What is literature, and what is it for anyway? Have you ever wondered that? It’s not practical like science and math, so what is its purpose? These are some of the questions that puzzled me most in my own education.

The ancients thought about this too. Plato brings up the question of poetry (by which the ancients meant literature) and he famously bans the poets from his ideal Republic because they inflame the emotions, he said, at the expense of the intellect. And, furthermore, the gods in poetry did all kinds of scandalous things and weren’t very good role models.

But was Plato right to ban the poets? He raised the question of the purpose and value of literature and there have been many to answer his objections, beginning of course with Aristotle, who, in his Poetics, defends and explains the nature and purpose of literature. Literature, Aristotle says, holds up a mirror to man, so that he can see himself more clearly, see beyond the surface to the meaning of life. For the Greeks, the unexamined life was not worth living.

For many Christians, a serious objection to classical literature is one echoed by Plato: the necessity of learning about the pagan gods. Let me make two quick points about Greek and Roman mythology. First, G. K. Chesterton explained in The Everlasting Man that there were two kinds of pagans in the ancient world: the good pagans (the Greeks and Romans) whose mythology pointed toward virtue, and the bad pagans of Baal, Tyre, Carthage, and Canaan, described so vividly in the Old Testament. The battle between these two religions culminated in the Punic Wars, in which Rome destroyed Carthage and the religion of Baal once and for all. The Romans, then, actually accomplished what the Hebrews were unable to do. God works in mysterious ways.

Second, the gods are archetypes for human character traits and as such provide stories that have proven to be eternal. They describe the human condition so well that we have no real substitute for them. Knowledge of Greek mythology is necessary for a study of English literature and Western art, because writers and artists can’t seem to do without it, and neither can we. Literature begins with the Greeks and so must we. Without the foundation of the pagan classics, our study of literature will always be superficial and incomplete.
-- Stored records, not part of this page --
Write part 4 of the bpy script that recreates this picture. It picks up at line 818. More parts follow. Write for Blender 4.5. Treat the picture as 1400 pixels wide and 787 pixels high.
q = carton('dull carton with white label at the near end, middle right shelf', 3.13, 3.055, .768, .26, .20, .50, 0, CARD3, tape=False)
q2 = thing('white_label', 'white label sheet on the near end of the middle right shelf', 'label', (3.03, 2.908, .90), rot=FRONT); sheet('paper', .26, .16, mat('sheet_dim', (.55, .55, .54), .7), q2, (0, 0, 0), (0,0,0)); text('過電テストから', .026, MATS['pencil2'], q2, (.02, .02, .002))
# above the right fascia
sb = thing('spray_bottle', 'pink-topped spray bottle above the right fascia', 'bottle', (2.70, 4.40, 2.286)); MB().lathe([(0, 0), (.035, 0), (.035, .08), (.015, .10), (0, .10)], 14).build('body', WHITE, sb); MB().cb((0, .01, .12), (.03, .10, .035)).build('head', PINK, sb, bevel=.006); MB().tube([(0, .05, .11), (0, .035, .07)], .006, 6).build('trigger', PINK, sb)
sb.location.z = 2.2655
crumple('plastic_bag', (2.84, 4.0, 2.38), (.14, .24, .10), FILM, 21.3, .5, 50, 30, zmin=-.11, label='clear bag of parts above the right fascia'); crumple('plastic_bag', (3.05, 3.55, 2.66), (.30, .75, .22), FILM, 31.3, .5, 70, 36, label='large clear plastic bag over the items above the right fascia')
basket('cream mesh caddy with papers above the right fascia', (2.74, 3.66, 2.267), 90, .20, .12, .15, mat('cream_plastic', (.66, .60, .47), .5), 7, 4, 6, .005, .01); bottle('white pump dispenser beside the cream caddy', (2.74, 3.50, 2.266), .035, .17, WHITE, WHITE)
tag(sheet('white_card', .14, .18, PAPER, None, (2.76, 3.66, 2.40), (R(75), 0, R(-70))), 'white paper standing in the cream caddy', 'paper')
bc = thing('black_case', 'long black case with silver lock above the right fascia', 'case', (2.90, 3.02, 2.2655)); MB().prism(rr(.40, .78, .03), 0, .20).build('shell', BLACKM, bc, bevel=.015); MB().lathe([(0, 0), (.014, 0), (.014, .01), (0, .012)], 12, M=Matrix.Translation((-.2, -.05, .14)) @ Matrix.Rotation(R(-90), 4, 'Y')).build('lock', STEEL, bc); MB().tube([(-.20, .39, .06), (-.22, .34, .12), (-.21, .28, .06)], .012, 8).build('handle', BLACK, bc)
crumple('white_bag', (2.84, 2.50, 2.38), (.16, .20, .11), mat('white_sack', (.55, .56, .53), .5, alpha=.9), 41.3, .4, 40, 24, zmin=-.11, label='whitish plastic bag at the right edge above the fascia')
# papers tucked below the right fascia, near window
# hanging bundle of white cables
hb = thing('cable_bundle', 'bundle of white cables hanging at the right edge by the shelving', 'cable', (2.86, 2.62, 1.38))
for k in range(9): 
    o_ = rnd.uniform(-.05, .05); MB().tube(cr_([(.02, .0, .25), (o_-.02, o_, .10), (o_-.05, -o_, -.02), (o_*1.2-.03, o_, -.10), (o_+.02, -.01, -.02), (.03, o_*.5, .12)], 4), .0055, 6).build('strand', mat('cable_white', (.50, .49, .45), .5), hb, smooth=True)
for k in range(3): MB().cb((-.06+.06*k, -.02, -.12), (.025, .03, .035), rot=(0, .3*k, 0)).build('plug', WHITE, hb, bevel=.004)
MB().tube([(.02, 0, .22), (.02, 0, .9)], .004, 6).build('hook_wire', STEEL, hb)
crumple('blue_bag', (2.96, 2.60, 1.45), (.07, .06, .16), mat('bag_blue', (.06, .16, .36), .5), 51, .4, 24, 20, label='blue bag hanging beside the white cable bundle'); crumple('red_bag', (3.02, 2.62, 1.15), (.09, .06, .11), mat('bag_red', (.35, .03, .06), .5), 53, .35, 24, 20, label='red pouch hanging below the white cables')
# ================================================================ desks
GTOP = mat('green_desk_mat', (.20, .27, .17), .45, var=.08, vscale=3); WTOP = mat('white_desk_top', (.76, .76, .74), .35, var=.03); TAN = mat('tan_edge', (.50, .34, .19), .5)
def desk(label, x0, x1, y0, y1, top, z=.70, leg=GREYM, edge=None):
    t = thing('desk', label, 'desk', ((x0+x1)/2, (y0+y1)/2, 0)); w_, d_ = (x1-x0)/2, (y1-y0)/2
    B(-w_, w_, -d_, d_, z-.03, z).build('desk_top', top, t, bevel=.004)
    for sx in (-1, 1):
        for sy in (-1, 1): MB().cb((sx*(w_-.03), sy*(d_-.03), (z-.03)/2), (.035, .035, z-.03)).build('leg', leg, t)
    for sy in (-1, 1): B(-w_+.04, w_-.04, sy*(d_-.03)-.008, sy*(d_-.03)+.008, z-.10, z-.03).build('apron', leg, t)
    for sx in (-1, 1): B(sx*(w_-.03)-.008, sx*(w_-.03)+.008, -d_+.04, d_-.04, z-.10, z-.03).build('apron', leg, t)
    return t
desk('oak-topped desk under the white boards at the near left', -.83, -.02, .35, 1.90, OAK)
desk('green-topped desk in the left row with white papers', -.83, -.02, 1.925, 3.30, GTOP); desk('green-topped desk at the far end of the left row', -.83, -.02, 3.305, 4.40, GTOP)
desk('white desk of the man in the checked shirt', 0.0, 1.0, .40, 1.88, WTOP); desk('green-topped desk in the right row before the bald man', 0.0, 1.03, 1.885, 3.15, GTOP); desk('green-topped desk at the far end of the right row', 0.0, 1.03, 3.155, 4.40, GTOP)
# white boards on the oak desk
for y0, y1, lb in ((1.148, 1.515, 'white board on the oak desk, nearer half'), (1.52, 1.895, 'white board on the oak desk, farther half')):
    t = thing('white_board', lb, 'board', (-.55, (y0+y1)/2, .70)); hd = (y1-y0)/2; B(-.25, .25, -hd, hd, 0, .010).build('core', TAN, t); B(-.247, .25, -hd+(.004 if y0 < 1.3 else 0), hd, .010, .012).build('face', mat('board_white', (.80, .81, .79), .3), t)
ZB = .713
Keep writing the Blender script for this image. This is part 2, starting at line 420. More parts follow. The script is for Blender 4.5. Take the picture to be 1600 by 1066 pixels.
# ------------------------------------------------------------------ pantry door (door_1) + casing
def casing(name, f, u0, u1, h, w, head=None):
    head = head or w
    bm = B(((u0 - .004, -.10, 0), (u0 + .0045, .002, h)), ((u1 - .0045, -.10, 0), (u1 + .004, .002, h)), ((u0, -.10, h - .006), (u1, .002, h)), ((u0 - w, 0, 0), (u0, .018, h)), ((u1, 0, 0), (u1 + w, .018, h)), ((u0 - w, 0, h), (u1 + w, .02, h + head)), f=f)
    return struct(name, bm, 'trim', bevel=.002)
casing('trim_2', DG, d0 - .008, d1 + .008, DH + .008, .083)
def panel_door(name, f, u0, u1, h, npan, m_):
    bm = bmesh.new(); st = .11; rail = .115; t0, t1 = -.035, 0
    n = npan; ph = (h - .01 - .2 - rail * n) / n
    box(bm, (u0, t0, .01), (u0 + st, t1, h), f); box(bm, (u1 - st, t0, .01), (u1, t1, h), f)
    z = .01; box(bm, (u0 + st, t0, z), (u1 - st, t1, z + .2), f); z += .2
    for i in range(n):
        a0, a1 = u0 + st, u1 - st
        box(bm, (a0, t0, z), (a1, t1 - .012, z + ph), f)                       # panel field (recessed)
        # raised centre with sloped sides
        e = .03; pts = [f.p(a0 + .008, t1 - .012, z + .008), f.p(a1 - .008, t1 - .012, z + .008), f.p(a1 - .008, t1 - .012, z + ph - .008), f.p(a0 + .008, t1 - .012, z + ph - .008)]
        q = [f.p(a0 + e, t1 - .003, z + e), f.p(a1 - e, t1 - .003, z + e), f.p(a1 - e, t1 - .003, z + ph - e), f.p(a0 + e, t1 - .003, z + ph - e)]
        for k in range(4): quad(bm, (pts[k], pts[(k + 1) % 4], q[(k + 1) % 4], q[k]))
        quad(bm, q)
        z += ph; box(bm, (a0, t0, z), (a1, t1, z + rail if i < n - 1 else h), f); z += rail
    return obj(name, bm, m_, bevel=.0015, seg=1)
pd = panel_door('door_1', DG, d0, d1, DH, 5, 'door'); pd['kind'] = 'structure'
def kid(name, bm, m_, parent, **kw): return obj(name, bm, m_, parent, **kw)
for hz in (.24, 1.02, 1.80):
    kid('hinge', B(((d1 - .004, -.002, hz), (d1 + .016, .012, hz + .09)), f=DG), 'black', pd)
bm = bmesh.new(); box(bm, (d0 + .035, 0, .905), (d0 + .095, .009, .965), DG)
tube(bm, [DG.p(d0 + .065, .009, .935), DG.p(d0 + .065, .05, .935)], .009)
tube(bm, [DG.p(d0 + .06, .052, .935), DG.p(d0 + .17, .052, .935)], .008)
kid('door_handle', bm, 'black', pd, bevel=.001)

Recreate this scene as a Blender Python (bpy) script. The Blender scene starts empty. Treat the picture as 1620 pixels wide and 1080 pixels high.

We are all Greeks when we come to God: searching, asking, debating, questioning, doubting, wondering. The Greeks are our guides because they asked all of the right questions, and asking the right questions is half the battle. And they explored answers with a depth and insight that is astounding. It was Cicero, building on this Greek inheritance, who led St. Augustine to Christ. It was Vergil, using Homer as his model, who led Dante up to the gates of Heaven. The pagan classics can do the same for us.